Your migration checklist
Whether you move to CHEQ or another platform, a controlled migration for a frontline workforce looks like this:
- Audit actual usage. List the features your teams genuinely use — announcements, documents, surveys, chat — and the ones you pay for but do not.
- Export your data early. User lists, groups and segments, content archives, survey results. Do this before any contractual deadline pressure.
- Map your audience structure. Sites, shifts, languages and roles become your targeting groups on the new platform.
- Pilot at one site. Pick a single plant or region, run the new channel for a few weeks, and compare read rates against your current baseline.
- Run in parallel briefly. Keep the old channel alive for critical messages until the new one demonstrably reaches everyone.
- Communicate the switch simply. One clear message to workers: what changes, what they need to do (ideally nothing more than accepting a Viber message), and who to ask.
- Verify with read receipts. Use delivery and open data to find the gaps — a team, a shift, a language group — and close them before decommissioning.
- Switch off the old platform on an announced date, and archive its data according to your retention policy.
If you are reassessing your options after the consolidation, the fastest way to compare is to see the platform live. Request a demo and we will walk through your current setup and what a migration would look like for your sites.

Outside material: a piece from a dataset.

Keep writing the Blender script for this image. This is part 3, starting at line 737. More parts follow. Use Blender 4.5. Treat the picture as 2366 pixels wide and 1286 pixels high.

Frequently asked questions
Is Beekeeper shutting down?
There is no public indication that the product is being switched off. Following the acquisition, Beekeeper is being integrated into the combined LumApps organisation and offering. What that means for your specific contract, features and migration timeline is exactly what you should ask your account manager to confirm in writing.
Do employees need to install a new app to use CHEQ?
No. CHEQ reaches employees over Viber, which many frontline workers already have on their phones, or through CHEQ's native app for organisations that prefer a dedicated channel. No company email address is required, and there is no forced installation campaign.
How long does switching to CHEQ take?
A typical rollout takes about a month, including audience targeting setup, admin training and the first live communication. A single-site pilot can start even faster, so you can compare read rates against your current platform before committing the whole organisation.